Assad’s own early reforms may have unwittingly encouraged the youngsters now crying out for his downfall.
When the president took over from his formidable father Hafez al-Assad in 2000, he flirted briefly with more political openness and persisted longer with mild attempts to modernize and liberalize an economy long mired in Soviet-style socialism.
He also eliminated military uniforms from schools in what David Lesch, a Middle East expert at Trinity University in San Antonio, Texas, describes as an attempt to shift from military indoctrination to a more normal educational environment.
“Ironically, this may have contributed to a new generation of youth thinking not of a battle against real and imagined foes, but of securing a socio-political milieu more conducive to a better life,” he wrote in Foreign Policy magazine.
Any future government will face a daunting task in reviving an economy that was in poor shape even before the unrest, which has thrown growth into reverse, choked investment, devastated the vital tourism sector and widened fiscal deficits.

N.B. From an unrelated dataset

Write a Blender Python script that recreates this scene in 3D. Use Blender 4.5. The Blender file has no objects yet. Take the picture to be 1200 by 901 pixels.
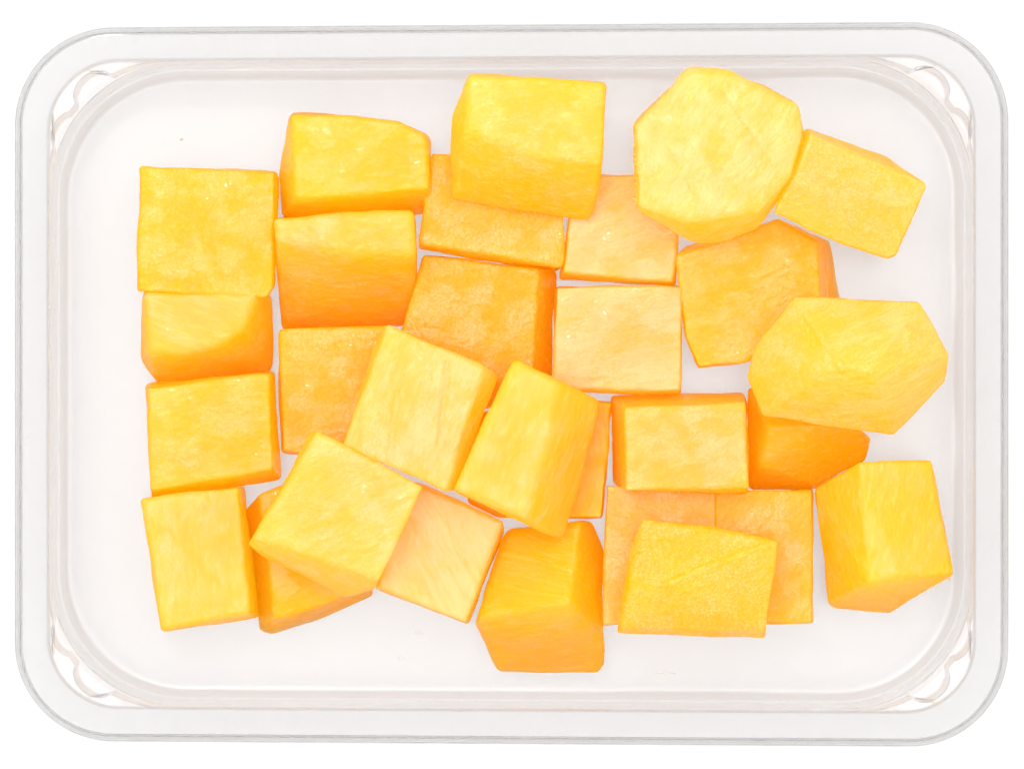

“Even if Assad wins militarily he will lose politically because he will be isolated,” Perthes said, adding that this would only worsen economic problems and give impoverished, jobless people even more reasons to take to the streets.
For Beirut-based commentator Rami Khouri, Assad’s only options are to choose the manner of his exit — one that is the outcome of sweeping top-down reform, one negotiated with the opposition or a fight to the death with his own people.
“If he really does stop military operations, the subsequent rising tide of demonstrators will drive him from office.
“And if he continues applying force against his own citizens, the combination of the persistent citizen revolt and the rising regional and international pressures against him will also drive him from office,” Khouri wrote.